Когда я или моя любимая остаемся с ней наедине — Лилька становится необычайно покладистой, отзывчивой и доброй. Куда что девается! Выводы из всего этого просты до банальности. Любой женщине, точней, любой львице, точней, вот этой конкретной Лильке, — нужно все внимание. Не часть внимания, не осколок большой родительской любви, не полчаса чтения в дневной сон и час совместной игры после сна — а вся жизнь, все время, вся нежность и вся любовь без остатка. Учи меня, дитя мое, учи. Я учусь. Я научусь.
Папа, который дома бывает редко, все по городам да странам, пытается — в шутку — Лильку обмануть. Едва остаемся вдвоем, я говорю ей:
— Папа тебя сильно любит. Очень сильно. Обожает. Вот так сильно, — и показываю руками как: во все небо моя любовь. — А мама, — продолжаю я шепотом, — чуть-чуть любит. Вот столечко любит, вот так, — и показываю ей ее ноготок на прекрасном мизинчике. — А папа си-и‑и‑и‑льно-о‑о! А мама — чуть-чуть, с ноготочек.
Лиля загадочно улыбается. Мама, которая заправляет белье в стиральную машину, все это слышит и громко говорит из ванной:
— Лиль, он врет все! Мама тебя сильно любит! Скажи ему, как мама тебя любит!
Лилька взмахивает руками и даже немного подпрыгивает на диване:
— Си-и‑ин‑на! Вот так!
— А папа как? — дистанционно руководит мама, суетясь с бельем в ванной.

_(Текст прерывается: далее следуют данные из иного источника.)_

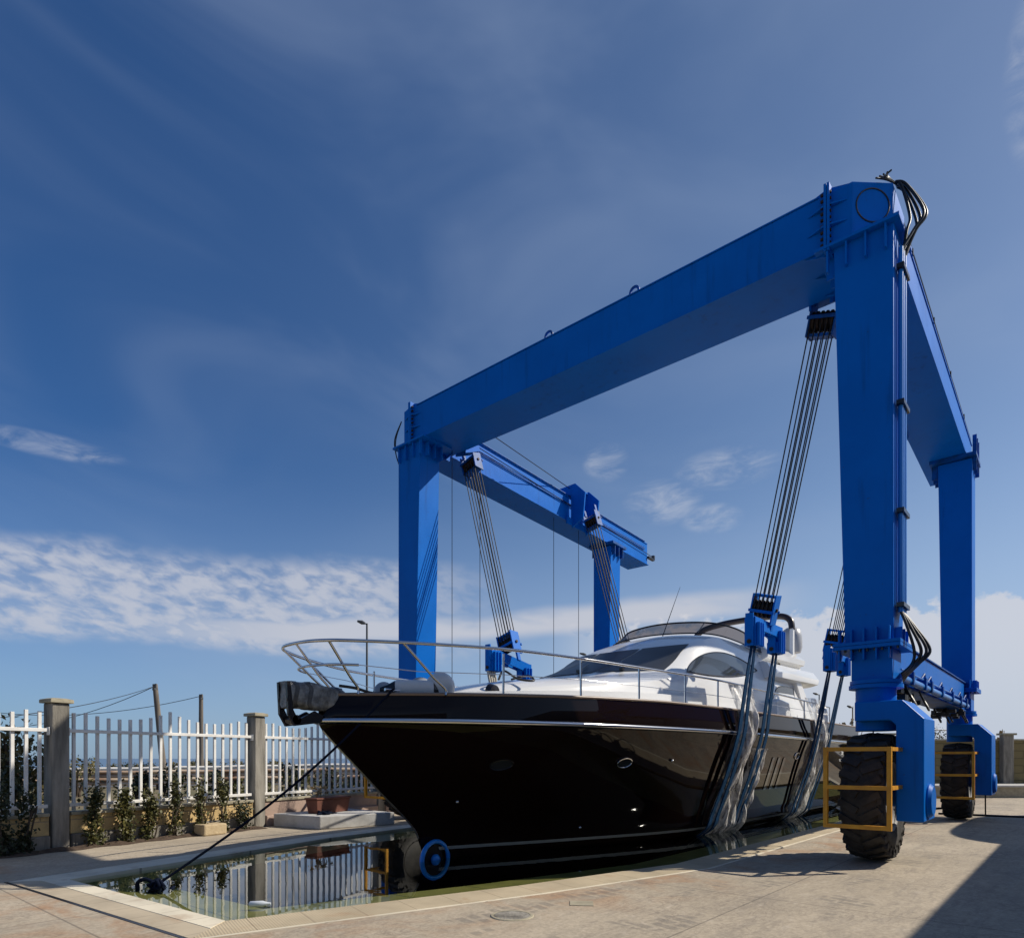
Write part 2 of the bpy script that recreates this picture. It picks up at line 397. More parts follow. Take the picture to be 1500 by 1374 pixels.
def make_water():
    m = bpy.data.materials.new("basin_water"); m.use_nodes = True; t = NT(m.node_tree); m.node_tree.nodes.clear()
    pos = t.n('ShaderNodeNewGeometry').outputs['Position']
    bn = t.n('ShaderNodeBump'); bn.inputs['Strength'].default_value = 0.10; bn.inputs['Distance'].default_value = 0.01
    t.lk(t.noise(pos, 2.2, 3, 0.5, 0.4), bn.inputs['Height'])
    gl = t.n('ShaderNodeBsdfGlossy'); gl.inputs['Roughness'].default_value = 0.012; gl.inputs['Color'].default_value = (0.92, 0.95, 0.97, 1)
    t.lk(bn.outputs[0], gl.inputs['Normal'])
    tb = t.n('ShaderNodeBsdfTransparent'); tb.inputs[0].default_value = (0.74, 0.80, 0.60, 1)
    ge = t.n('ShaderNodeNewGeometry'); cosv = t.m('ABSOLUTE', t.vm('DOT_PRODUCT', ge.outputs['Normal'], ge.outputs['Incoming']))
    fr = t.m('ADD', 0.02, t.m('MULTIPLY', t.m('POWER', t.m('SUBTRACT', 1.0, cosv), 4.6), 0.90), clamp=True)     # same from above and below
    mx = t.n('ShaderNodeMixShader'); t.lk(fr, mx.inputs[0]); t.lk(tb.outputs[0], mx.inputs[1]); t.lk(gl.outputs[0], mx.inputs[2])
    o = t.n('ShaderNodeOutputMaterial'); t.lk(mx.outputs[0], o.inputs[0])
    return m


M['water'] = make_water()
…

— А папа цуть-цуть! — и Лилька лукаво показывает ноготок.
— Мама шутит, — увещеваю я ее шепотом. — Мама чуть-чуть, а папа — сильно! — и я еще шире раскрываю руки.
— Это ты сутишь! — отвечает Лилька, замирая от счастья.
…В эту игру мы можем играть тридцать раз в день. Ей не надоедает. Женщине такие вещи никогда не надоедят. Тем более если она — Лев. Я знаю, что тебе подарить на Новый год, Лиля. Такого же зверя, как ты, только молчаливого, мягкого и мохнатого.